[Start of GIVEN RECORDS]
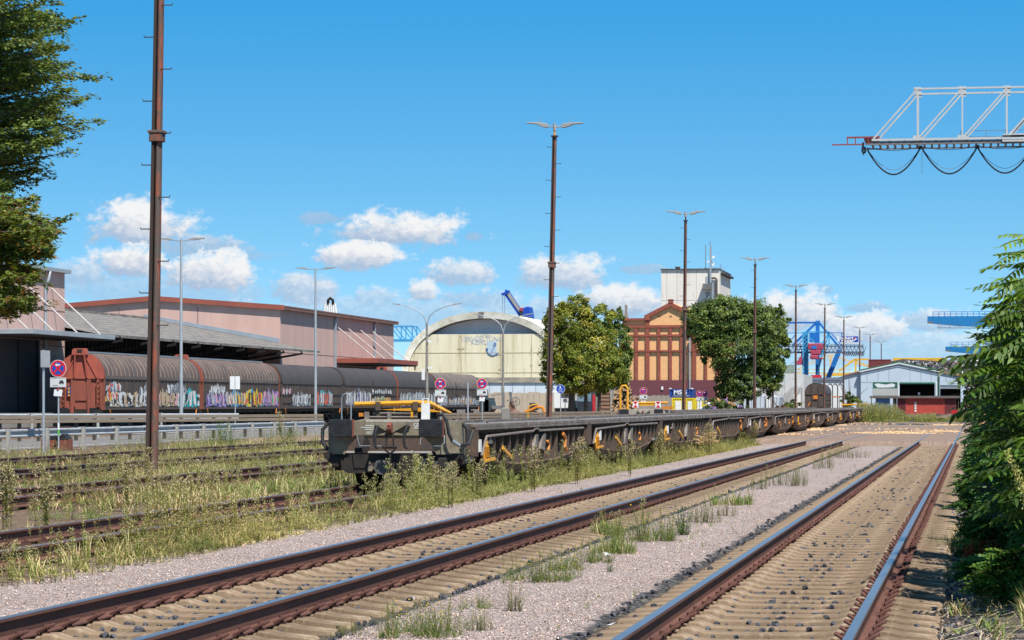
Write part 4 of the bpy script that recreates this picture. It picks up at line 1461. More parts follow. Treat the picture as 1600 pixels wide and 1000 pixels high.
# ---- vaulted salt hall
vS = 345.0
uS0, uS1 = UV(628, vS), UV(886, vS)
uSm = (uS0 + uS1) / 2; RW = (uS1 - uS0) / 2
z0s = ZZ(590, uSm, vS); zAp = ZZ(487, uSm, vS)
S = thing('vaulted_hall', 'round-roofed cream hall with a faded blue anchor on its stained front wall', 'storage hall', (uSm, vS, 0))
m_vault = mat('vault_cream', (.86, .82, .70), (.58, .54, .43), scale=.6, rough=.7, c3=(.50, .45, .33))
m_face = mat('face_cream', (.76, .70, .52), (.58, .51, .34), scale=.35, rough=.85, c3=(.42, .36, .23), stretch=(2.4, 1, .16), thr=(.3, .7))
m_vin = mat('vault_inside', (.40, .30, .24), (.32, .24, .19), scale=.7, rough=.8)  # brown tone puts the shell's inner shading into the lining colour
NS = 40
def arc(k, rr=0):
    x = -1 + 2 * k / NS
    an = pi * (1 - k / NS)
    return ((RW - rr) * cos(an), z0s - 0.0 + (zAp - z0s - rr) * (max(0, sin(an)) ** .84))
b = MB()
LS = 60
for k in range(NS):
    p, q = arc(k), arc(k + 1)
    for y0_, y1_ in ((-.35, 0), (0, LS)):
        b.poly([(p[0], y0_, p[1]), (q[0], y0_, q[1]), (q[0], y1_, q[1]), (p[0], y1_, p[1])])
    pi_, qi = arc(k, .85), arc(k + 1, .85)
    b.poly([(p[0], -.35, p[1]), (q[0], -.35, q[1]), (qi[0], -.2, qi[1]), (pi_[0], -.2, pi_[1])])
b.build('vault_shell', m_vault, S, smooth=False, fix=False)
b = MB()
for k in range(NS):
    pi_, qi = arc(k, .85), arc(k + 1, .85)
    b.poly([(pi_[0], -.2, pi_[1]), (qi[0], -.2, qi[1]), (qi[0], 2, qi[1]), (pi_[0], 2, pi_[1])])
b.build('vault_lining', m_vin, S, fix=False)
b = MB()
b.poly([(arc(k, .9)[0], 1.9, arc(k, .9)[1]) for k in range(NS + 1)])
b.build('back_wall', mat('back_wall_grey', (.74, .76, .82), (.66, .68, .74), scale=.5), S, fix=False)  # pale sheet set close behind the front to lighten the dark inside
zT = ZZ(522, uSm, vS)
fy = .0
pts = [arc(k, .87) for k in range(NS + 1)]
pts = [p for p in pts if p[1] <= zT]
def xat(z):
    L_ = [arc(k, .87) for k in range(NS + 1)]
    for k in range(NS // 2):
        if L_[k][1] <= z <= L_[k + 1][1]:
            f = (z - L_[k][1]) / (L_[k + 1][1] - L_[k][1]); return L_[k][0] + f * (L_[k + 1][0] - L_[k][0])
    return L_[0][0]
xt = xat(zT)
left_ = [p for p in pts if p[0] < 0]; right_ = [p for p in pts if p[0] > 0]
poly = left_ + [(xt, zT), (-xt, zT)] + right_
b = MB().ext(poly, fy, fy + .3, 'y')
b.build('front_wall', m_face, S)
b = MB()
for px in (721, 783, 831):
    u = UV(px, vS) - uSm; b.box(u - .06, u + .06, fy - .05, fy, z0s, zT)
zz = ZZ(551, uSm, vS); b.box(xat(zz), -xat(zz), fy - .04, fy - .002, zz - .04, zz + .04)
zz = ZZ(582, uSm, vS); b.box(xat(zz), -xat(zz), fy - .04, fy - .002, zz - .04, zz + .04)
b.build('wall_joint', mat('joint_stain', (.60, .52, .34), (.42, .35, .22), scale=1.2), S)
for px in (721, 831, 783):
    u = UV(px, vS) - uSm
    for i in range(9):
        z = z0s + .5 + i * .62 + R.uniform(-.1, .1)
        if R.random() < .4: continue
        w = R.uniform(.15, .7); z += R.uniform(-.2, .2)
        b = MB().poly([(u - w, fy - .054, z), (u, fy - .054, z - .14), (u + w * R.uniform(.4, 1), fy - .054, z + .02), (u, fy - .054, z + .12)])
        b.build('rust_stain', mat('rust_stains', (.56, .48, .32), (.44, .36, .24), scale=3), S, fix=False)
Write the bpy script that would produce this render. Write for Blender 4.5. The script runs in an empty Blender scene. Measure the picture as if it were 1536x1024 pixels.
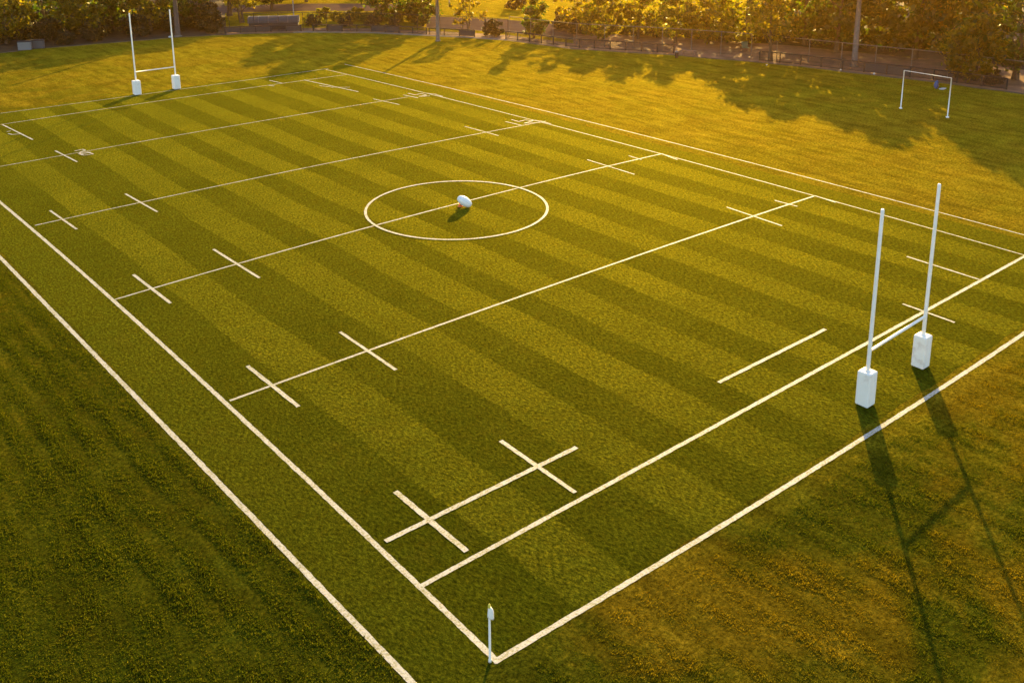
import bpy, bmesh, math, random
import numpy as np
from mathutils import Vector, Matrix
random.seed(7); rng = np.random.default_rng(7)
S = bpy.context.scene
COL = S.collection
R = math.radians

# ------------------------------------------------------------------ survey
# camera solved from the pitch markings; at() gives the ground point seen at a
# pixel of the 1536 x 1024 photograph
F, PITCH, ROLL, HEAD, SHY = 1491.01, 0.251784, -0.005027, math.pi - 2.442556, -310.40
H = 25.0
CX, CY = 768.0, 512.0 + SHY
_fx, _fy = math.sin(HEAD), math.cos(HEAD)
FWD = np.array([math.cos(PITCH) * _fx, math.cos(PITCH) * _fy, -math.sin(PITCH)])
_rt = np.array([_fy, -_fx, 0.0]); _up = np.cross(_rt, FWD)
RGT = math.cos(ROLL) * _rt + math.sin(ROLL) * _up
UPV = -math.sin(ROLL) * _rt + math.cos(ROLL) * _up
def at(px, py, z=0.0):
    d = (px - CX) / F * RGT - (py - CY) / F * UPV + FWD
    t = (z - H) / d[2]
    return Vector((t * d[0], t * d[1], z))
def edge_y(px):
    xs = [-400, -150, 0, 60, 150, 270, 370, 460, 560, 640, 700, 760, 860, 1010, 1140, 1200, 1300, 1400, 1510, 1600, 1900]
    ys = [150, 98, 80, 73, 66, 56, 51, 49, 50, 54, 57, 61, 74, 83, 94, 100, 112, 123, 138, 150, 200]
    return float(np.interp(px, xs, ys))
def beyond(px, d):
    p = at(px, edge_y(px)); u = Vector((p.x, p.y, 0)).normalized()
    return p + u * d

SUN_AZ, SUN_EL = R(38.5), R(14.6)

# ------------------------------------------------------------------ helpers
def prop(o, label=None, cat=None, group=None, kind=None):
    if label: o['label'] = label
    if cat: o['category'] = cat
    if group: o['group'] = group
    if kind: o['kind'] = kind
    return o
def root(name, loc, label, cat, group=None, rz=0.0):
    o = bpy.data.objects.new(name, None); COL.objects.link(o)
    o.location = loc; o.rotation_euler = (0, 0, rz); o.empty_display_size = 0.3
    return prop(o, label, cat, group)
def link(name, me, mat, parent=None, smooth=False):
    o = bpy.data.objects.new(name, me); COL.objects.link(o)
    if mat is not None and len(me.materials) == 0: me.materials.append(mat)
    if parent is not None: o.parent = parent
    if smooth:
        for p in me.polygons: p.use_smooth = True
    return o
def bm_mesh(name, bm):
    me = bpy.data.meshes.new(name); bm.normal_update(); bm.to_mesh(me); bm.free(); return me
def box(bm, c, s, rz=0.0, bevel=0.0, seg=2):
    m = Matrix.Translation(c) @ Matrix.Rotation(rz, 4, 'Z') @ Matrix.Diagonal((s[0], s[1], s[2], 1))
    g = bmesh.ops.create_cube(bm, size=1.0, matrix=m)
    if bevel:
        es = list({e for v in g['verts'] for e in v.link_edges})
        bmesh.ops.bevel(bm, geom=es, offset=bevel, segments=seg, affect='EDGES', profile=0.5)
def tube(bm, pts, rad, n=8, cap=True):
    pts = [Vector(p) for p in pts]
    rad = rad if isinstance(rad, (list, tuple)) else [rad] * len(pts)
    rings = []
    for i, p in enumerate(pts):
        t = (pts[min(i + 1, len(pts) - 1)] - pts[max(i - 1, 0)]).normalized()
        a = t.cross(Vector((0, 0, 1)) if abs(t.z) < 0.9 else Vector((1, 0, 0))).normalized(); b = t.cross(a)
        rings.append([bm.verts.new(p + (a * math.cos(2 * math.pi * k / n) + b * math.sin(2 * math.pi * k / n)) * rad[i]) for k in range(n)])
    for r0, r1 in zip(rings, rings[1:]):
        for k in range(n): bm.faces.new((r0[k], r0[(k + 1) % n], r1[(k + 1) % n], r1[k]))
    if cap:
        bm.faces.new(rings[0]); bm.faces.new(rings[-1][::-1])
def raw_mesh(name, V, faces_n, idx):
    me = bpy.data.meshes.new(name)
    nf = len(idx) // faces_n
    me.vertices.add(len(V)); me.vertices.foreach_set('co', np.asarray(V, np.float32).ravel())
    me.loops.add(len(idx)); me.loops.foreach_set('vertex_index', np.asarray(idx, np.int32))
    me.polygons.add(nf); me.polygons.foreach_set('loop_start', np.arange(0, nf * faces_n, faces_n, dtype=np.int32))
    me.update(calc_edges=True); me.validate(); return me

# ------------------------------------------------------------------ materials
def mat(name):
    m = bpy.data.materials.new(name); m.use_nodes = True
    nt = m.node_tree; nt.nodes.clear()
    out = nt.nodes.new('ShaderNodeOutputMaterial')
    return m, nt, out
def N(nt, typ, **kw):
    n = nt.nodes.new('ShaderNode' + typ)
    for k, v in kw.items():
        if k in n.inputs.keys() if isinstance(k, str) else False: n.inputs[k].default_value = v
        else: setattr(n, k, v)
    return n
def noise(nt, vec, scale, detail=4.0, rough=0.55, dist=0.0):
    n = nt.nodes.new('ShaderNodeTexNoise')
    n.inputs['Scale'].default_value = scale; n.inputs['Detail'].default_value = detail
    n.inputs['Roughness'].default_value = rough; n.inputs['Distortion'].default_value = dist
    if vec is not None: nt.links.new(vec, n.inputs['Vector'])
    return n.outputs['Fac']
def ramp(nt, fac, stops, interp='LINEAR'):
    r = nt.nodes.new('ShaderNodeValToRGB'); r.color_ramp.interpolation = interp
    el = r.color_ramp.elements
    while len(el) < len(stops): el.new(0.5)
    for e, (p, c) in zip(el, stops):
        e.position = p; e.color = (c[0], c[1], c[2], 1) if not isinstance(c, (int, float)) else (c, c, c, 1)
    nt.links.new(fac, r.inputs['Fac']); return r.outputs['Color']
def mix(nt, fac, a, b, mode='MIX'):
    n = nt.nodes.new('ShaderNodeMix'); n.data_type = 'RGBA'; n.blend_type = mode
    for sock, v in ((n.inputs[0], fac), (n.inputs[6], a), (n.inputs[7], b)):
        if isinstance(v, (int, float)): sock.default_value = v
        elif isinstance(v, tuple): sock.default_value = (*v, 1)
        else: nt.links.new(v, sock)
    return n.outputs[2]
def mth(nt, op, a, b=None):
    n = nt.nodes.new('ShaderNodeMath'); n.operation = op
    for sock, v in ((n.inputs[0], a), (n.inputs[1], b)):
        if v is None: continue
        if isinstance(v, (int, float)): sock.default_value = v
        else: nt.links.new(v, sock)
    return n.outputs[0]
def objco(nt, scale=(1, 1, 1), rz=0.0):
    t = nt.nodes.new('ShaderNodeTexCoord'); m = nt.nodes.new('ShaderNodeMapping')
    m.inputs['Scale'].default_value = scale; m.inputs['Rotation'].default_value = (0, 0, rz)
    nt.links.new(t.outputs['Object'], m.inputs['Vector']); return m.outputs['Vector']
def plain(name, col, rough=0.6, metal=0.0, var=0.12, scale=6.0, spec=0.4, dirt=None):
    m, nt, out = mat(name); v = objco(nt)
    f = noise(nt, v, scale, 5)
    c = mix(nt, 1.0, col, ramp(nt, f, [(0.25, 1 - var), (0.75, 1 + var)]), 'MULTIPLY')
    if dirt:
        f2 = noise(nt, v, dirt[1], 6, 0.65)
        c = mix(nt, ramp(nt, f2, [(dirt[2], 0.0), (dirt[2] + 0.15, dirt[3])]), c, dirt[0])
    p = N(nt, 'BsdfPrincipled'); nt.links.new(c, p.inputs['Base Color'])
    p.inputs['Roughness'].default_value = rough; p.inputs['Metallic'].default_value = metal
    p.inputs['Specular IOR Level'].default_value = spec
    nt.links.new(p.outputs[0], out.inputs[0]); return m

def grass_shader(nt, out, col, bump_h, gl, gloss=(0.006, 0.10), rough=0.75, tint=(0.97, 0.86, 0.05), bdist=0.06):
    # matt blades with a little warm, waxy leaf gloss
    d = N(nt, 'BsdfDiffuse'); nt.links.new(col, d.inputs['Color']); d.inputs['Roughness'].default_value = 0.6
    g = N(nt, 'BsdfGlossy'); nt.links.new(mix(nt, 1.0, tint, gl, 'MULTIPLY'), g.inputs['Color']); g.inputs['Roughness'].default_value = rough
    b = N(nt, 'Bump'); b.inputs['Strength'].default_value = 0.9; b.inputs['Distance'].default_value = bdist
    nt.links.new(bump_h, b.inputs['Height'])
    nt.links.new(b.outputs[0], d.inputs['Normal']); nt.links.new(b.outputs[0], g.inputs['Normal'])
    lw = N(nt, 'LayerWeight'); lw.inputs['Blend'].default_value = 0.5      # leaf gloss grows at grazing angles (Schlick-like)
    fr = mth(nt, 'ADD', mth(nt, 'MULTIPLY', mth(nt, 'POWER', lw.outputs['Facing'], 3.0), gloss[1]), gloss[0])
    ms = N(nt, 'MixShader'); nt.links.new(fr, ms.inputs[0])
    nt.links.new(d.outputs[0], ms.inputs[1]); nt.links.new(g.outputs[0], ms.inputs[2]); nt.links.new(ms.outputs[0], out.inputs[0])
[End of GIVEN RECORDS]
WHAT IS EXPECTED -
Whichever lines contain the string "script", select and copy them.

RESULT OF THIS EXERCISE -
Write part 4 of the bpy script that recreates this picture. It picks up at line 1461. More parts follow. Treat the picture as 1600 pixels wide and 1000 pixels high.
Write the bpy script that would produce this render. Write for Blender 4.5. The script runs in an empty Blender scene. Measure the picture as if it were 1536x1024 pixels.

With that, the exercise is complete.